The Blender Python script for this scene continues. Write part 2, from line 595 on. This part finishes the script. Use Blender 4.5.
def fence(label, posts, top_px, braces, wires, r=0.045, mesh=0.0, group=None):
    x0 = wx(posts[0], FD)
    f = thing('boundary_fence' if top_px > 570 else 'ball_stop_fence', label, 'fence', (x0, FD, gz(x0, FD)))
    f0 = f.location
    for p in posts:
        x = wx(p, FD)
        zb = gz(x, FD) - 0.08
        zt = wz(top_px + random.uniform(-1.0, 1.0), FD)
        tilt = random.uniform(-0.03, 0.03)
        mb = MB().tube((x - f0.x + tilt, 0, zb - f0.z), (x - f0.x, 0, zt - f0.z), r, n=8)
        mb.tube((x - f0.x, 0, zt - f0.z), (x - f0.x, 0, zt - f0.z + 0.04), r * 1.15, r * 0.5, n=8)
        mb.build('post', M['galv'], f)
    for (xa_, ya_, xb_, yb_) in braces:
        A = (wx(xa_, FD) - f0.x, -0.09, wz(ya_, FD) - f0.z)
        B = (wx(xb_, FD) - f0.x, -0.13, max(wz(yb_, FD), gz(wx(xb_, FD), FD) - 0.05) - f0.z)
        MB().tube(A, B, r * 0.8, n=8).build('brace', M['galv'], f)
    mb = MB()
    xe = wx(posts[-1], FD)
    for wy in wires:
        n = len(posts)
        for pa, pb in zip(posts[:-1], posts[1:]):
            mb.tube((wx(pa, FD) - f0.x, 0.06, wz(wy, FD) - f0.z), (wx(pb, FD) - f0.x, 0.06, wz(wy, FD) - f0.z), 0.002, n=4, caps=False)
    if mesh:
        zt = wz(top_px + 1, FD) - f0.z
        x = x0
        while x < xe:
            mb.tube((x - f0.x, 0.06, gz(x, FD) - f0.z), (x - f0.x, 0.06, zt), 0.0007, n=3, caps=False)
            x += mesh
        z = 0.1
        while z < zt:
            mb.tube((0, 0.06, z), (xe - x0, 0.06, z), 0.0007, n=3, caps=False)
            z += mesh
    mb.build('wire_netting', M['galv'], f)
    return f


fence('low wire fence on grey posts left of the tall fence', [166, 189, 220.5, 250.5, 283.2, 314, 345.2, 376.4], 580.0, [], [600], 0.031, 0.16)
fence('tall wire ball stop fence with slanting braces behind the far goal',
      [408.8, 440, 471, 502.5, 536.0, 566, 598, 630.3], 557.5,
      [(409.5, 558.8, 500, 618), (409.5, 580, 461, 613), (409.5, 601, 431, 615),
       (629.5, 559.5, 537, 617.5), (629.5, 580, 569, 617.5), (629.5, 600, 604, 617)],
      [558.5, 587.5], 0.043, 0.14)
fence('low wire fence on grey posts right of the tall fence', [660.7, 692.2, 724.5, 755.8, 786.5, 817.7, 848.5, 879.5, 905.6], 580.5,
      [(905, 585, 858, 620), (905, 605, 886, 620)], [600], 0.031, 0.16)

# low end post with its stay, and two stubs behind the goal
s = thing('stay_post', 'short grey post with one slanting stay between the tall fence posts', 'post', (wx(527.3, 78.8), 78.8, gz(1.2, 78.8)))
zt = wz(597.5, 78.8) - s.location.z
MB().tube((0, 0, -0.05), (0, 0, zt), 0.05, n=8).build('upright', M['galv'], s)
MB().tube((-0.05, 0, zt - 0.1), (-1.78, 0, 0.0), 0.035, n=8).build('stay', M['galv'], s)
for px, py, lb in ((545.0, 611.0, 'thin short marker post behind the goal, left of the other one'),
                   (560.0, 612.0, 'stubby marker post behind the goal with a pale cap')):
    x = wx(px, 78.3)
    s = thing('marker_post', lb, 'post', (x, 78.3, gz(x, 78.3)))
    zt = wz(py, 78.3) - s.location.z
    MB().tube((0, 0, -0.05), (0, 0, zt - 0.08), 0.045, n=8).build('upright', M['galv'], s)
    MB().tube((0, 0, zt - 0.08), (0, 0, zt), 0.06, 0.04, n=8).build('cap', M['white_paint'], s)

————

- DIRECTIONS: Would you give the material above again, complete and exact?

- ANSWER FOR THIS EXERCISE:
The Blender Python script for this scene continues. Write part 2, from line 595 on. This part finishes the script. Use Blender 4.5.
def fence(label, posts, top_px, braces, wires, r=0.045, mesh=0.0, group=None):
    x0 = wx(posts[0], FD)
    f = thing('boundary_fence' if top_px > 570 else 'ball_stop_fence', label, 'fence', (x0, FD, gz(x0, FD)))
    f0 = f.location
    for p in posts:
        x = wx(p, FD)
        zb = gz(x, FD) - 0.08
        zt = wz(top_px + random.uniform(-1.0, 1.0), FD)
        tilt = random.uniform(-0.03, 0.03)
        mb = MB().tube((x - f0.x + tilt, 0, zb - f0.z), (x - f0.x, 0, zt - f0.z), r, n=8)
        mb.tube((x - f0.x, 0, zt - f0.z), (x - f0.x, 0, zt - f0.z + 0.04), r * 1.15, r * 0.5, n=8)
        mb.build('post', M['galv'], f)
    for (xa_, ya_, xb_, yb_) in braces:
        A = (wx(xa_, FD) - f0.x, -0.09, wz(ya_, FD) - f0.z)
        B = (wx(xb_, FD) - f0.x, -0.13, max(wz(yb_, FD), gz(wx(xb_, FD), FD) - 0.05) - f0.z)
        MB().tube(A, B, r * 0.8, n=8).build('brace', M['galv'], f)
    mb = MB()
    xe = wx(posts[-1], FD)
    for wy in wires:
        n = len(posts)
        for pa, pb in zip(posts[:-1], posts[1:]):
            mb.tube((wx(pa, FD) - f0.x, 0.06, wz(wy, FD) - f0.z), (wx(pb, FD) - f0.x, 0.06, wz(wy, FD) - f0.z), 0.002, n=4, caps=False)
    if mesh:
        zt = wz(top_px + 1, FD) - f0.z
        x = x0
        while x < xe:
            mb.tube((x - f0.x, 0.06, gz(x, FD) - f0.z), (x - f0.x, 0.06, zt), 0.0007, n=3, caps=False)
            x += mesh
        z = 0.1
        while z < zt:
            mb.tube((0, 0.06, z), (xe - x0, 0.06, z), 0.0007, n=3, caps=False)
            z += mesh
    mb.build('wire_netting', M['galv'], f)
    return f


fence('low wire fence on grey posts left of the tall fence', [166, 189, 220.5, 250.5, 283.2, 314, 345.2, 376.4], 580.0, [], [600], 0.031, 0.16)
fence('tall wire ball stop fence with slanting braces behind the far goal',
      [408.8, 440, 471, 502.5, 536.0, 566, 598, 630.3], 557.5,
      [(409.5, 558.8, 500, 618), (409.5, 580, 461, 613), (409.5, 601, 431, 615),
       (629.5, 559.5, 537, 617.5), (629.5, 580, 569, 617.5), (629.5, 600, 604, 617)],
      [558.5, 587.5], 0.043, 0.14)
fence('low wire fence on grey posts right of the tall fence', [660.7, 692.2, 724.5, 755.8, 786.5, 817.7, 848.5, 879.5, 905.6], 580.5,
      [(905, 585, 858, 620), (905, 605, 886, 620)], [600], 0.031, 0.16)

# low end post with its stay, and two stubs behind the goal
s = thing('stay_post', 'short grey post with one slanting stay between the tall fence posts', 'post', (wx(527.3, 78.8), 78.8, gz(1.2, 78.8)))
zt = wz(597.5, 78.8) - s.location.z
MB().tube((0, 0, -0.05), (0, 0, zt), 0.05, n=8).build('upright', M['galv'], s)
MB().tube((-0.05, 0, zt - 0.1), (-1.78, 0, 0.0), 0.035, n=8).build('stay', M['galv'], s)
for px, py, lb in ((545.0, 611.0, 'thin short marker post behind the goal, left of the other one'),
                   (560.0, 612.0, 'stubby marker post behind the goal with a pale cap')):
    x = wx(px, 78.3)
    s = thing('marker_post', lb, 'post', (x, 78.3, gz(x, 78.3)))
    zt = wz(py, 78.3) - s.location.z
    MB().tube((0, 0, -0.05), (0, 0, zt - 0.08), 0.045, n=8).build('upright', M['galv'], s)
    MB().tube((0, 0, zt - 0.08), (0, 0, zt), 0.06, 0.04, n=8).build('cap', M['white_paint'], s)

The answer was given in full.